## EXERCISE DESCRIPTION
Your task is to locate every line holding the string "scene" and to copy each of them.

## DATA EXCERPT
*-*-*

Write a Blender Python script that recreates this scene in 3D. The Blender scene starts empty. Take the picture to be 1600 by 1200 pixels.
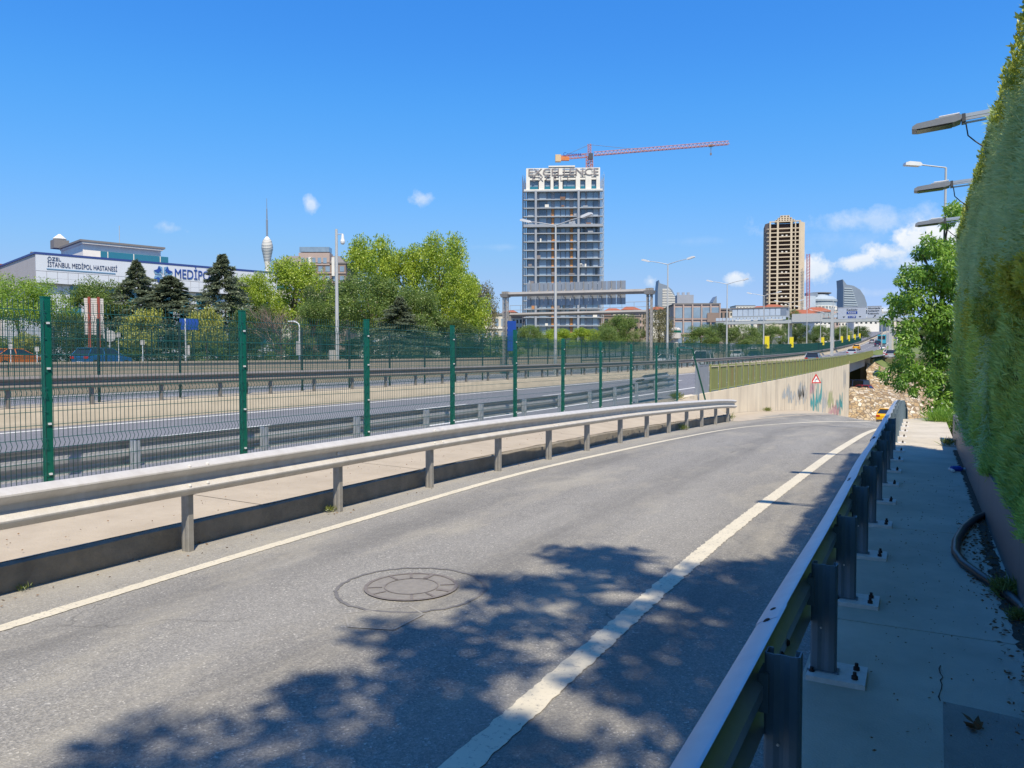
import bpy, bmesh, math, random
import numpy as np
from mathutils import Vector, Matrix, Euler
from math import radians as R, sin, cos, pi, atan, tan

S = bpy.context.scene
C = S.collection
rnd = random.Random(7)
rng = np.random.default_rng(7)

# ------------------------------------------------------------------ camera
CZ = 1.81
PITCH = math.atan(40 / 1200)
YAW = math.atan(637 / 1200)
cam_d = bpy.data.cameras.new('camera')
cam = bpy.data.objects.new('camera', cam_d)
C.objects.link(cam)
cam.location = (0, 0, CZ)
cam.rotation_euler = (pi / 2 - PITCH, 0, YAW)
cam_d.sensor_width = 36
cam_d.lens = 27
cam_d.clip_start = 0.05
cam_d.clip_end = 12000
S.camera = cam

def at(px, py, Z):
    """world point seen at photo pixel px,py at horizontal distance Z ahead"""
    u = (px - 800) / 1200; v = (600 - py) / 1200
    f = cos(PITCH) + v * sin(PITCH); up = v * cos(PITCH) - sin(PITCH)
    t = Z / f
    return Vector((t * (u * cos(YAW) - f * sin(YAW)), t * (u * sin(YAW) + f * cos(YAW)), CZ + t * up))

# ------------------------------------------------------------------ sun and sky
SUNV = Vector((1.7, -2.0, 3.9)).normalized()
sun_d = bpy.data.lights.new('sun', 'SUN')
sun_d.energy = 4.1
sun_d.angle = R(0.9)
sun_d.color = (1.0, 0.89, 0.70)
sun = bpy.data.objects.new('sun', sun_d)
C.objects.link(sun)
sun.rotation_euler = SUNV.to_track_quat('Z', 'Y').to_euler()
S.view_settings.view_transform = 'Standard'
S.view_settings.look = 'None'
S.view_settings.gamma = 1
S.view_settings.exposure = 0.66
S.view_settings.use_curve_mapping = False
S.render.engine = 'CYCLES'
S.cycles.use_denoising = True
S.cycles.max_bounces = 6
S.cycles.transparent_max_bounces = 12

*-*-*

## SOLVED EXERCISE
Write a Blender Python script that recreates this scene in 3D. The Blender scene starts empty. Take the picture to be 1600 by 1200 pixels.
S = bpy.context.scene